Lorsque Vassili Peskov rencontra les Lykov, en 1982, il ne restait plus que Karp et Agafia. Savvine, Natalia et Dmitri étaient tous les trois décédés à quelques semaines d’intervalle l’année précédente.   

Dans son livre Ermites dans la taïga, Vassili Peskov nous raconte la rencontre des Lykov avec les hommes et avec le « siècle » après plus de 40 ans seuls dans la taïga.   

Ce qui m’a littéralement bluffée dans ce récit, c’est bien sûr la manière de vivre de cette famille. La dureté de leur vie, qui, dans un environnement aussi inhospitalier que la taïga, tient à mon avis plus de la survie. Car cette vie demande un travail constant, très physique (couper du bois, déblayer la neige, qui peut recouvrir la région jusqu’au mois de juin, entretenir le potager, etc.), mais aussi de grands sacrifices (rationner la nourriture quand il n’y en a pas assez, par exemple). Et puis, il y a la foi des Lykov. C’est cette foi inconditionnelle qui les a poussés à se retrancher toujours plus loin dans la taïga, jusqu’à ne plus avoir de contact avec quiconque. C’est aussi cette foi qui leur interdit nombre de choses que l’on ne pourrait s’imaginer vivre sans. Mais c’est elle qui les fait vivre.   

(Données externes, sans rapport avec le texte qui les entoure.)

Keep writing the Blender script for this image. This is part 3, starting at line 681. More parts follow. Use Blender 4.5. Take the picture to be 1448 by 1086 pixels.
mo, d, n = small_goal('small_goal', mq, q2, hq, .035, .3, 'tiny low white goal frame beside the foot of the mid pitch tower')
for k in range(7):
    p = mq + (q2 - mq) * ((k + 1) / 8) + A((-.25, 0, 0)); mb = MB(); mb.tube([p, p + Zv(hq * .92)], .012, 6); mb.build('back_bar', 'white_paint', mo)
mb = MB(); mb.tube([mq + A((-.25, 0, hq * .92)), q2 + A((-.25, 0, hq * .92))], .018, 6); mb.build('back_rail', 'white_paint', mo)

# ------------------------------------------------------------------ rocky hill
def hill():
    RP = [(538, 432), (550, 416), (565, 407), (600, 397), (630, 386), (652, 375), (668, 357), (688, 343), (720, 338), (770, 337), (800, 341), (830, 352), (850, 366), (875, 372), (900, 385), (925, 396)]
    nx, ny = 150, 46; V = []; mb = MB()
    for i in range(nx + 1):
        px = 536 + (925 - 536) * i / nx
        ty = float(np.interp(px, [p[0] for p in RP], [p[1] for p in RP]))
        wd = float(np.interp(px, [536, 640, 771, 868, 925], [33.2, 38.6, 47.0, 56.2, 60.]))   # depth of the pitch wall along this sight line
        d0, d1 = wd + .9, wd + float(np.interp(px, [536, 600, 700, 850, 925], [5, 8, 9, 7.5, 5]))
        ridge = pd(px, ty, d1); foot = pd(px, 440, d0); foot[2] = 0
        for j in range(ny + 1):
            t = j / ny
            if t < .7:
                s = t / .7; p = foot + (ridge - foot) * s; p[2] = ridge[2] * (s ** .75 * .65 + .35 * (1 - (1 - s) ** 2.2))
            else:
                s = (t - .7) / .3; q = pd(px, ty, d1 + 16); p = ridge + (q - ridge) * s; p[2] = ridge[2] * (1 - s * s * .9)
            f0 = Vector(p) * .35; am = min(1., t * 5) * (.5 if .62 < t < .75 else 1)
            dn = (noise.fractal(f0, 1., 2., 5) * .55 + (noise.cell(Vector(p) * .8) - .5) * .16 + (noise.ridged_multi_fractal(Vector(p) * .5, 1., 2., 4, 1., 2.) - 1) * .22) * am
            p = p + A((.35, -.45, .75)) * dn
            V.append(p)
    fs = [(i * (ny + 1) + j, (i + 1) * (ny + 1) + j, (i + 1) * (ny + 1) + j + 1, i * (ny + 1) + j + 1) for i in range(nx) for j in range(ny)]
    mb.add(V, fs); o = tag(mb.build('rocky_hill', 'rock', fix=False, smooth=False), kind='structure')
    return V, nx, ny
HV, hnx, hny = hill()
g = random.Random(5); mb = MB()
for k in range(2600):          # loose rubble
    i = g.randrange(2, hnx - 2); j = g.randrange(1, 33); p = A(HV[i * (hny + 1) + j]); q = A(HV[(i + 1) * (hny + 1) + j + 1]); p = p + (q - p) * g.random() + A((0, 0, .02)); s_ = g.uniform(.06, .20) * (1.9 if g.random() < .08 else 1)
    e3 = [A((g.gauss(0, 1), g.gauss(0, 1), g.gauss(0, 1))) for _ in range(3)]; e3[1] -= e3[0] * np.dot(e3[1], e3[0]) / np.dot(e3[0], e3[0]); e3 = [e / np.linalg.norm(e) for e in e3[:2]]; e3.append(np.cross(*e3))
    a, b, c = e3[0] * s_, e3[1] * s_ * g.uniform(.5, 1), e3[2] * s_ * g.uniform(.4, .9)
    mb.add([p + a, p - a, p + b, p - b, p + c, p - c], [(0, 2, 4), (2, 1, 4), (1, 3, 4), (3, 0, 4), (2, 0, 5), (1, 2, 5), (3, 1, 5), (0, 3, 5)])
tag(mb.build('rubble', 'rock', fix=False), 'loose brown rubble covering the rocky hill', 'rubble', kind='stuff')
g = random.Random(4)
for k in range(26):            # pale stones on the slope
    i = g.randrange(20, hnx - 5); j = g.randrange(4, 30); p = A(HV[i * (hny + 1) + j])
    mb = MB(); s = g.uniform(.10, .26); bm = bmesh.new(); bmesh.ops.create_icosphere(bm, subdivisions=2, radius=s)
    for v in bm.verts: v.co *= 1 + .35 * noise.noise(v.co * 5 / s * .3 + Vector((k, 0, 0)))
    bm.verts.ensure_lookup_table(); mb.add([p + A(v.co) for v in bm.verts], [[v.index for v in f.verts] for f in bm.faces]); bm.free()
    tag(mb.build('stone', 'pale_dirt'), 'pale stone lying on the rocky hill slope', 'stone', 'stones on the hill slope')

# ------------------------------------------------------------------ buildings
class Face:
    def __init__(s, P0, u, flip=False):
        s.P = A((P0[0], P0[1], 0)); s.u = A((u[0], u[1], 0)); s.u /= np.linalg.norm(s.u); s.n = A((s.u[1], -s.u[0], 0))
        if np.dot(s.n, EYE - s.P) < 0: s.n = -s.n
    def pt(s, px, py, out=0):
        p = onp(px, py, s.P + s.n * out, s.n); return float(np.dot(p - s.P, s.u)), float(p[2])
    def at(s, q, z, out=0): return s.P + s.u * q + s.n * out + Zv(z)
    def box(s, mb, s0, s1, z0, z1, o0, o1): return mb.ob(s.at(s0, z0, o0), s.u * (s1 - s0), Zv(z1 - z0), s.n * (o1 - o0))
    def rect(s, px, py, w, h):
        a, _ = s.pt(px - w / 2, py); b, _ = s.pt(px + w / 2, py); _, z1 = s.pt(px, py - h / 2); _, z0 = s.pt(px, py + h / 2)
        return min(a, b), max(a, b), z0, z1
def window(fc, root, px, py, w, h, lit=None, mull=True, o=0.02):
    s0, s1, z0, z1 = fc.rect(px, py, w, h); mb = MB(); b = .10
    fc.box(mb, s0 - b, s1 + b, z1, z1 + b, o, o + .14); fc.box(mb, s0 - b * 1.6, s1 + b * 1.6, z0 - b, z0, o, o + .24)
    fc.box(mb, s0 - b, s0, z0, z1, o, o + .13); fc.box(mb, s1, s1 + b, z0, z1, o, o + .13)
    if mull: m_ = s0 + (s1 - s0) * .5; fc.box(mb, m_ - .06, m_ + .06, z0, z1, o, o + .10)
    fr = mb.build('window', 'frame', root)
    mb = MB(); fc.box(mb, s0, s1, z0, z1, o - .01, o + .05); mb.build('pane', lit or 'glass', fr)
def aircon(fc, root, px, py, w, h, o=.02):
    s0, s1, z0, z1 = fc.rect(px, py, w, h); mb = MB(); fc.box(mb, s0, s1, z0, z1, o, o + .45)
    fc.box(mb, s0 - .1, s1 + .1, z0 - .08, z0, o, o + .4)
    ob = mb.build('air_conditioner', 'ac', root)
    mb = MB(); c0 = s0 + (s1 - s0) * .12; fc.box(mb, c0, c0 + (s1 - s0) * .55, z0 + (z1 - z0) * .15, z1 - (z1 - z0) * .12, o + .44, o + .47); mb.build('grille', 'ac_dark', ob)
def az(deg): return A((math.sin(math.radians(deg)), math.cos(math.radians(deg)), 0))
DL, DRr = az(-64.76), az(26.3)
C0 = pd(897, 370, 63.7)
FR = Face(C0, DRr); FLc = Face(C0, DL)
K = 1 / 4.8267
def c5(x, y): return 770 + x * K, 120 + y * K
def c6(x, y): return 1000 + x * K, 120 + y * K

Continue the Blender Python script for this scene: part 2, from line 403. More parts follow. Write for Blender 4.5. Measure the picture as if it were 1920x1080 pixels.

Je trouve l’aspect sociologique de ce récit également passionnant. Comment les Lykov ont, peu à peu, laissé le siècle faire quelques (petites) avancées dans leur vie en acceptant certains cadeaux apportés par les géologues ou par Vassili Peskov au nom de ses lecteurs, alors qu’ils les considéraient au début comme interdits (la phrase « ça nous est défendu » revient régulièrement sur leurs lèvres, un peu comme un mantra). Le caractère décidé, voire borné, de Karp et de sa fille Agafia quant à leurs croyances et à leur situation. L’exemple le plus flagrant étant leur refus de quitter leur ermitage isolé, même ne serait-ce que pour rejoindre celui de parents éloignés vivant selon les mêmes principes qu’eux. Pour cette raison, Agafia ne quitta jamais son coin de taïga, même après la mort de son père, en 1988.

Je pourrais vous citer encore mille détails, mais je ne veux pas vous réécrire le livre. Je me contenterai donc de vous dire, si vous ne l’avez pas deviné, que j’ai vraiment aimé cette lecture, principalement pour son contenu. Racontée sous forme d’un journal retraçant les souvenirs de Vassili Peskov sur ses visites à l’ermitage et les lettres échangées avec Agafia, l’histoire des Lykov m’a impressionnée, émue, mais elle m’a aussi poussée à la réflexion sur de nombreux sujets.

Ce livre m’a donné envie d’en savoir plus sur les Lykov et sur les vieux-croyants, et sur tout ce pan de l’histoire de la Russie. J’ai déjà commencé à me renseigner un peu sur ces thèmes. Je lirai aussi volontiers le deuxième livre de Vassili Peskov, Des Nouvelles d’Agafia, dédié comme son titre l’indique à Agafia et publié chez Actes Sud en 2009.